RECORDED INFORMATION →

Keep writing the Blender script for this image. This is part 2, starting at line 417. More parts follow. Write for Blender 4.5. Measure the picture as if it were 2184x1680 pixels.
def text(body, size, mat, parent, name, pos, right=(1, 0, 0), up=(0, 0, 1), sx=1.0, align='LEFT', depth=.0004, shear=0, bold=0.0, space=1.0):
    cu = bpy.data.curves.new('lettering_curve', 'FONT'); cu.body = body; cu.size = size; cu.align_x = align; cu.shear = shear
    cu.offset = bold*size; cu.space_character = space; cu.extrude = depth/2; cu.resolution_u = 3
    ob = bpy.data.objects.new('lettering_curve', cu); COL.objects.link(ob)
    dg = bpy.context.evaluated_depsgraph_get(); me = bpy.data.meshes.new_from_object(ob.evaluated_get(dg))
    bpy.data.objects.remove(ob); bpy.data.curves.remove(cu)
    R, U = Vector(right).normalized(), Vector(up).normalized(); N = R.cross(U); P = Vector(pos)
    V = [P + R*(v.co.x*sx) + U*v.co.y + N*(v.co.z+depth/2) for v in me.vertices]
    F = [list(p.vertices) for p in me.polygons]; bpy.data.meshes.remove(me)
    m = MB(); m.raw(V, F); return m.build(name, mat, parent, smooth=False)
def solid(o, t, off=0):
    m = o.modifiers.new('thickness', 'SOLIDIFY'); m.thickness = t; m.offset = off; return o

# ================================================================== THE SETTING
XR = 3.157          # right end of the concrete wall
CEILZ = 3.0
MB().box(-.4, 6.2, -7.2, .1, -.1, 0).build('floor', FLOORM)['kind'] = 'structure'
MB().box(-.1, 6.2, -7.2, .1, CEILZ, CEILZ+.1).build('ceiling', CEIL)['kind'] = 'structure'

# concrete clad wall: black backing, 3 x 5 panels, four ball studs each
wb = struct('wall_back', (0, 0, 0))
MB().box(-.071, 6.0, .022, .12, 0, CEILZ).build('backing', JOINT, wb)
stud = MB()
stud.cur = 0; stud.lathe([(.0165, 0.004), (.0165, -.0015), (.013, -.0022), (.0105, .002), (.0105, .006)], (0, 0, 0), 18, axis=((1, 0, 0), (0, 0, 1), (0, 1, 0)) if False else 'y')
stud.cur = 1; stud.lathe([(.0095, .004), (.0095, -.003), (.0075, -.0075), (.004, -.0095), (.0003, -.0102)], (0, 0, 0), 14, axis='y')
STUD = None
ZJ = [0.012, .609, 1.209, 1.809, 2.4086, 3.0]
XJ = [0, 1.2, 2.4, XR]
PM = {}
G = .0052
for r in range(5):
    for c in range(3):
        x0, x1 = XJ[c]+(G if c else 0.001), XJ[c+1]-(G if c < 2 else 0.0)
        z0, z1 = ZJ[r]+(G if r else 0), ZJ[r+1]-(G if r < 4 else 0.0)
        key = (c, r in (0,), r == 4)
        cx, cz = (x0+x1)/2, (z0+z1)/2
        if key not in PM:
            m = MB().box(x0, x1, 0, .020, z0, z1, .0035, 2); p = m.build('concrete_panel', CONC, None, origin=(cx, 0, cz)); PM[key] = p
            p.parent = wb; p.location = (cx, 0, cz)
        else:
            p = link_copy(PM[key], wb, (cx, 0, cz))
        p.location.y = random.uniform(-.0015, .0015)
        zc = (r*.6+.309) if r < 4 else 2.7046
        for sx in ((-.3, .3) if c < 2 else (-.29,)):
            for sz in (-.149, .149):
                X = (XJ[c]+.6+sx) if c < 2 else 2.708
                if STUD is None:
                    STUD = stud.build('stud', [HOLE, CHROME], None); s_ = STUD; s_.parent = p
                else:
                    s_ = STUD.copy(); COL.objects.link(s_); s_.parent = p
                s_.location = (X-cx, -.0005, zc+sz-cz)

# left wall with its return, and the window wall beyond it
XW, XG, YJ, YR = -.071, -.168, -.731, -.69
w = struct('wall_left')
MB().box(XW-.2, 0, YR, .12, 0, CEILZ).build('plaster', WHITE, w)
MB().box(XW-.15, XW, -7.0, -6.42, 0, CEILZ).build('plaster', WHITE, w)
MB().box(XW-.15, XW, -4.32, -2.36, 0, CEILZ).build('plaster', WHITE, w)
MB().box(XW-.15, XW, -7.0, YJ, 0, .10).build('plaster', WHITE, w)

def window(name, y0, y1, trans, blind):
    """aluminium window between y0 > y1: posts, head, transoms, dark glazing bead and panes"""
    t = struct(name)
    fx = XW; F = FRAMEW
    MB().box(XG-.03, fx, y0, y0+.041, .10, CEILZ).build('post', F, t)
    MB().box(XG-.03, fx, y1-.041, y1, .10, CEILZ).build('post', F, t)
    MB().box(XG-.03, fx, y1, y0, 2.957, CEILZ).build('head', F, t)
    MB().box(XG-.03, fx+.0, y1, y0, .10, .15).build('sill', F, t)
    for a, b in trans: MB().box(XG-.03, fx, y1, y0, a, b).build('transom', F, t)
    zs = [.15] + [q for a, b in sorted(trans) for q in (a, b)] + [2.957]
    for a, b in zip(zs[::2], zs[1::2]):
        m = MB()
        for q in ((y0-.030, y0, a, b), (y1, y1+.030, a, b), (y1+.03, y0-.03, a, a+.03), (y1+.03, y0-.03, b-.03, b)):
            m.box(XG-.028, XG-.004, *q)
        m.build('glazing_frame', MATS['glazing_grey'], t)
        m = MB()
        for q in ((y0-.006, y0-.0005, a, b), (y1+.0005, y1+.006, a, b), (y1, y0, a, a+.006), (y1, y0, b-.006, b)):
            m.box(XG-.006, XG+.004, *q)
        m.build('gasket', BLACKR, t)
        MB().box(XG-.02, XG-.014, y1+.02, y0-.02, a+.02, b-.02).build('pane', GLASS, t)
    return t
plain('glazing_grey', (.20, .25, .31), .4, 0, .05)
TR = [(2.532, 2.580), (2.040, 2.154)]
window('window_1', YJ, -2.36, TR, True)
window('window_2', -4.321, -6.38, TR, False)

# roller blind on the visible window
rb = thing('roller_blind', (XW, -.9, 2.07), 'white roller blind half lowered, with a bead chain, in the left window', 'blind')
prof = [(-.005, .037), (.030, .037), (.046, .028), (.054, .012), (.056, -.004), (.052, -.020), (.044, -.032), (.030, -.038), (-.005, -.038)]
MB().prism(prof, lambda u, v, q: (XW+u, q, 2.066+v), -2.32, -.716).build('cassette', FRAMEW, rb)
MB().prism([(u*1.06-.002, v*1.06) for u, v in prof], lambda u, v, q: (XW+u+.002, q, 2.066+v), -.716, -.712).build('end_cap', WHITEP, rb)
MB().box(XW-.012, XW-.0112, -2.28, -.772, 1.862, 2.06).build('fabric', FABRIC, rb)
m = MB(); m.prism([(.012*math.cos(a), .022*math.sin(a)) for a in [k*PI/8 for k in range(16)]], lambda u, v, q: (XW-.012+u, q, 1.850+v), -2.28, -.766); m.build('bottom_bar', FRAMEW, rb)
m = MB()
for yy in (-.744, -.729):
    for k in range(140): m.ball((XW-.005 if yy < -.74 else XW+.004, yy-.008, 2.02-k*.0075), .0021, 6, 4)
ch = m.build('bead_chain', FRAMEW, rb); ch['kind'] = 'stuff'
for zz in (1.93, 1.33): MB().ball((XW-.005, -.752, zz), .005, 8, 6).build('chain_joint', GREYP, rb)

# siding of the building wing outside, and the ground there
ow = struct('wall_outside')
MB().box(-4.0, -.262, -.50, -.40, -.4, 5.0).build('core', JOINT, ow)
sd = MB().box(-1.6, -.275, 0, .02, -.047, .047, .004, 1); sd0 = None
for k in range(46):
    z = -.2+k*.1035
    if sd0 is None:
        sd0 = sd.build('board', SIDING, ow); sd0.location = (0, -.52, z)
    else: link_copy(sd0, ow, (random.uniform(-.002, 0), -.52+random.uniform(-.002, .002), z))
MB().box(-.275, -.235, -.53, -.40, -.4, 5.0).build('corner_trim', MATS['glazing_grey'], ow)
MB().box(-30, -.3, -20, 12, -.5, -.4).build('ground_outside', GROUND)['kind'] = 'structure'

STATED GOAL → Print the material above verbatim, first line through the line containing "m = o.modifiers.new('thickness', 'SOLIDIFY');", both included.

RESULT →
Keep writing the Blender script for this image. This is part 2, starting at line 417. More parts follow. Write for Blender 4.5. Measure the picture as if it were 2184x1680 pixels.
def text(body, size, mat, parent, name, pos, right=(1, 0, 0), up=(0, 0, 1), sx=1.0, align='LEFT', depth=.0004, shear=0, bold=0.0, space=1.0):
    cu = bpy.data.curves.new('lettering_curve', 'FONT'); cu.body = body; cu.size = size; cu.align_x = align; cu.shear = shear
    cu.offset = bold*size; cu.space_character = space; cu.extrude = depth/2; cu.resolution_u = 3
    ob = bpy.data.objects.new('lettering_curve', cu); COL.objects.link(ob)
    dg = bpy.context.evaluated_depsgraph_get(); me = bpy.data.meshes.new_from_object(ob.evaluated_get(dg))
    bpy.data.objects.remove(ob); bpy.data.curves.remove(cu)
    R, U = Vector(right).normalized(), Vector(up).normalized(); N = R.cross(U); P = Vector(pos)
    V = [P + R*(v.co.x*sx) + U*v.co.y + N*(v.co.z+depth/2) for v in me.vertices]
    F = [list(p.vertices) for p in me.polygons]; bpy.data.meshes.remove(me)
    m = MB(); m.raw(V, F); return m.build(name, mat, parent, smooth=False)
def solid(o, t, off=0):
    m = o.modifiers.new('thickness', 'SOLIDIFY'); m.thickness = t; m.offset = off; return o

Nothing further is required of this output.